I have encountered a few issues:

1. The speed of converting from ANNG to ONNG and from ONNG to QG is very slow, taking 2-3 hours for 600,000 data points. Is this normal?
2. The search speed is also very slow. It takes about 3 seconds to complete the search for 1000 queries, whereas using HNSW only takes around 0.2 seconds to finish the search.
3. When I use the IP distance to build the ANNG, I always get the warning: Warning! magnitude is larger than the current max magnitude. 437 Warning! magnitude is larger than the current max magnitude.
4. Does QG currently support ANNG graphs constructed with the IP distance?

I saw in the ann-benchmark tests that NGT-QG demonstrated very strong performance, but my results seem different. Is there any mistake in my code, or are there any parameters I can adjust?

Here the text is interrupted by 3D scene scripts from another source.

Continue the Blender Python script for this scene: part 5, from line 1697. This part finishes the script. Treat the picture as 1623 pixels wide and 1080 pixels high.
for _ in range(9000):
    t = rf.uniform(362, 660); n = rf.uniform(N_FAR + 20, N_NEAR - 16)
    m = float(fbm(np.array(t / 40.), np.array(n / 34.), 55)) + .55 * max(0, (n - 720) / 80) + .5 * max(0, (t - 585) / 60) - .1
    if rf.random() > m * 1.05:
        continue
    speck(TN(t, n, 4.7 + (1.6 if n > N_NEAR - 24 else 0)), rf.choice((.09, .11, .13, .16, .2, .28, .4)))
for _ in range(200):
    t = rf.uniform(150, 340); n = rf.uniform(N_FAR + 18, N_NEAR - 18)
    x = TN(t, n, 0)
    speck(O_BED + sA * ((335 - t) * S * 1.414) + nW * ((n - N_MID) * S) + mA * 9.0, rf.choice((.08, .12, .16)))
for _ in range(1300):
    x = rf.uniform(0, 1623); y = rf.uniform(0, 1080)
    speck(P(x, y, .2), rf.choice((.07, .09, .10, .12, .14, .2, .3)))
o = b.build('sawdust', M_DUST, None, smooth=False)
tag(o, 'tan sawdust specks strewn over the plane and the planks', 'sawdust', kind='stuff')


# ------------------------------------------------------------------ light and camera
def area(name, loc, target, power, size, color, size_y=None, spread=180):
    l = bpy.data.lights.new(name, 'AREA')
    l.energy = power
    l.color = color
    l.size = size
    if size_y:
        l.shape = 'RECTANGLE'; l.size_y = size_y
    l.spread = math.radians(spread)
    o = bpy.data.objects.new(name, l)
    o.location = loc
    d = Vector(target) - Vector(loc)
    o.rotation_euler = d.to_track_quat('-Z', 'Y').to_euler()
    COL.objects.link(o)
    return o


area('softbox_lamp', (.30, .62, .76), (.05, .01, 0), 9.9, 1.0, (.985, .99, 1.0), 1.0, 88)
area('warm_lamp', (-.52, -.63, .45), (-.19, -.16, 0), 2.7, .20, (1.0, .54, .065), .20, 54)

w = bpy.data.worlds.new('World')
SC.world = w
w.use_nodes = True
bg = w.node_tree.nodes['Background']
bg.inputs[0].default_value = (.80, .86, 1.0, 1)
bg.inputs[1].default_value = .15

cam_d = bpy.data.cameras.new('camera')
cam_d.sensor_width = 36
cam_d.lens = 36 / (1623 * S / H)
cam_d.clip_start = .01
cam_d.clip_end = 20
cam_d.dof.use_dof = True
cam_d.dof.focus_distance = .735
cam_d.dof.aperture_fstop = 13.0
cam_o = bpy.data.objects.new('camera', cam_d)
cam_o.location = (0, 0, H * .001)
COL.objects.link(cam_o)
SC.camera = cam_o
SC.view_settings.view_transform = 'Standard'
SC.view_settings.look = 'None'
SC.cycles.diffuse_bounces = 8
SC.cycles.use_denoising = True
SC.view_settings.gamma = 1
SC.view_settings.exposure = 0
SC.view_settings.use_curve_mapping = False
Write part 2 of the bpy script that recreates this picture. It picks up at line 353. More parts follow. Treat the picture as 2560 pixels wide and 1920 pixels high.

I hope you can provide some suggestions, thank you very much.

I compile this code using

g++ -o ./ngt_qg_test ./ngt_qg_test.cc -lngt -lblas -march=native -O3 -fopenmp

and I compile ngt using

yum install blas-devel lapack-devel
unzip NGT-x.x.x.zip
cd NGT-x.x.x
mkdir build
cd build
cmake ..
make
make install
ldconfig /usr/local/lib

[masajiro]

As for your questions 1 to 3, the issues might be caused by your dataset. First, I recommend trying the same operation using the NGT command-line tools (ngt and qbg). If you encounter the same situation, try adjusting the parameters.
As for question 4, QG does not support inner product yet.

[fgheng]

As for your questions 1 to 3, the issues might be caused by your dataset. First, I recommend trying the same operation using the NGT command-line tools (ngt and qbg). If you encounter the same situation, try adjusting the parameters. As for question 4, QG does not support inner product yet.

thank you very much, I will retry using command-line.